Arthouse Auteur Wong Kar-wai’s Kung-Fu Epic 'The Grandmaster' Is a Mixed-Up Mess
By Lee Gardner
Published on September 4, 2013 in MetroPulse.com
Discerning movie lovers have learned to turn to Hong Kong auteur Wong Kar-wai for neo-Nouvelle Vague romance, for Asian gamines and 24-hour urban bustle and yearning glances, for bittersweet shaggy-dog stories of missed connections and lonely apartments. Kung fu, not so much. And yet the director of Chungking Express and In the Mood for Love has spent nearly a decade on an unlikely passion project: an epic biopic of kung-fu icon Ip Man, the man who taught Bruce Lee.
In the Mood for an Ass-Kicking? Well, kinda. The Grandmaster is a most unusual Wong film and a most unusual kung-fu film, and not entirely successful on either score.
It opens with a classic kung-fu trope: the venerable master (Hong Kong screen grandmaster Tony Leung as Ip) dispatching a passel of fighters from a rival school—in a lashing rain inside a locked courtyard, no less. But right away, Wong’s lack of interest in traditional movie action smacks you in the face. Even with cool gags like a carriage crunched into matchsticks between two combatants’ mighty kicks, Wong’s lens is much more likely to obsess at length over, say, the way drops fly from the spinning brim of Ip’s signature straw Panama. It’s not so much that The Grandmaster’s copious and often dazzling fight scenes are edited too chaotically to scan (the usual sin these days), it’s that Wong shoots it too close and consistently veers away from physical-space sense toward sensuousness.

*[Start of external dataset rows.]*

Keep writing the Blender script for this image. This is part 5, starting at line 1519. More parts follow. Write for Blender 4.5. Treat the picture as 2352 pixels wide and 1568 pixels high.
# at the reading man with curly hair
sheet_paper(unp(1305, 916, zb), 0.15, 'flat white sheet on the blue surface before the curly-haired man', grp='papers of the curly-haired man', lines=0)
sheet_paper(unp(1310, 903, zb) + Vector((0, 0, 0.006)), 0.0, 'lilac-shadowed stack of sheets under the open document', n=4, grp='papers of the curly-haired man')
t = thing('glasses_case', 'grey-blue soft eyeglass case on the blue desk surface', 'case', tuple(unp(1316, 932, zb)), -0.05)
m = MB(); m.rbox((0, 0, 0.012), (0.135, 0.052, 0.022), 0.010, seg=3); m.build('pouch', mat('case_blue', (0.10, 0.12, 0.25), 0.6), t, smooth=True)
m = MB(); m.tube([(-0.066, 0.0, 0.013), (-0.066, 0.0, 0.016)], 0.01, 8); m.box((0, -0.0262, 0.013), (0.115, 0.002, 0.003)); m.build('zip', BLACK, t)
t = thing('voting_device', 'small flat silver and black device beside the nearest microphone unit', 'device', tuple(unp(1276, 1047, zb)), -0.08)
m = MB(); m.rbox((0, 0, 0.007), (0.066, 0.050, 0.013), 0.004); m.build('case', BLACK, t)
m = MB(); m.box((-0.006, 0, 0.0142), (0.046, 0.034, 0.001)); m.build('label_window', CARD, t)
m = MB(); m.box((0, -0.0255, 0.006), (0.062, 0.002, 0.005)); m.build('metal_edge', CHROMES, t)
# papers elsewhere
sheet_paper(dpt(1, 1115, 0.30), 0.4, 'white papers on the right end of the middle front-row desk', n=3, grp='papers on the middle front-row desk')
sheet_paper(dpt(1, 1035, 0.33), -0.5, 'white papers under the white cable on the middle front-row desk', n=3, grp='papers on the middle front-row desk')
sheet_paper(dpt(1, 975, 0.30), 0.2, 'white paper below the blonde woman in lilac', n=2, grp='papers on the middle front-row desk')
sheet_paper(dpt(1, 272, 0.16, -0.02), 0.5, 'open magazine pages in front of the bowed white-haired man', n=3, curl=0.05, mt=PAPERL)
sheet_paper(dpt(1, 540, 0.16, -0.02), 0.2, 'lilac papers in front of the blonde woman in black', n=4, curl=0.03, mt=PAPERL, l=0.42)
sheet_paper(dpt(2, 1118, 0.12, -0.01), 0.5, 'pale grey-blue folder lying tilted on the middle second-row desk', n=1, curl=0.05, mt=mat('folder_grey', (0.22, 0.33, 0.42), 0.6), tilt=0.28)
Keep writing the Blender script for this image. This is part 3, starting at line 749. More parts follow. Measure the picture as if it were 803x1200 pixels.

This isn’t exactly a surprise. Wong’s films have dished out intense onscreen eye candy for more than 25 years now, and The Grandmaster certainly has its ravishing moments, including gladiatorial ones. Even in the midst of heated hand-to-hand, a shot of the wind from a flying fist ruffling a silk midriff, or the toe of a soft shoe landing and pivoting in slow-motion with the delicacy of a fox’s footfall, can make you catch your breath. But he goes with an uncharacteristically dark, dingy color palette here, which robs his frame of much of its usual sumptuousness. It doesn’t make for good cinematic martial arts or good pure visual swoon.
Even stranger, The Grandmaster has none of the brooding, becalmed existentialism of Wong’s last wuxia foray, 1994’s Ashes of Time, or the artfully fractured narrative of more recent films like 2046. Indeed, in many ways, it is his most conventional film in decades, though no more successful for delivering something like a linear story rather than his usual elliptical, impressionist gossamer.
Accounts have surfaced of a four-hour cut, a shorter Chinese cut, and an even shorter cut rearranged for America (Wong is a notorious tinkerer, as is Harvey Weinstein, the film’s distributor). Regardless, there is simply too much happening here to work inside a relatively tidy 108-minute running time. In addition to sketching the differences between the main kung-fu schools of 1930s China, as well as their various sub-schools (cue conga-line of mini fight scenes), The Grandmaster traces the saga of stoic, humble Ip defending and preserving his own wing chun style against rivals, real life, and the forces of four, count-’em, four decades of Chinese history. On top of that, Wong weaves in a tragic love story between the married Ip and Gong Er (Ziyi Zhang), the daughter of a rival grandmaster (Wang Qingxiang). And she, as it happens, is also out to preserve her own family’s tarnished kung-fu legacy against a craven rival (Zhang Jin) who usurps it. Complications ensue.
Quietly pining love is a Wong specialty, of course, and the rare occasions when Leung and Zhang share the screen transport. Their elegant kung-fu-battle-as-courtship-ritual whips all the other hand-to-hand scenes here, in fact, thanks to its secret weapon: erotic simmer. Equally beautiful and elegant, the leads can’t help but make any screen they grace a better place to point your eyes, and they both dig into a wealth of subtle heartache beneath their characters’ courtly reserve. But this movie is mostly about kung fu, and a lot of it, and Wong and Weinstein’s timer is running.
Indeed, it’s tough to recall a more blatant chop job. Wong’s always been a wildly discursive storyteller—that’s part of his appeal for his admirers—and, likewise, fans will be used to Leung’s voiceover externalizing some of his character’s internal thoughts (though the actor’s casual delivery feels jarring in this period context). But the fits-and-starts flow and the slew of title cards needed to try to explain whole chunks of history and story rob the film itself of any semblance of a grandmaster’s precision or grace.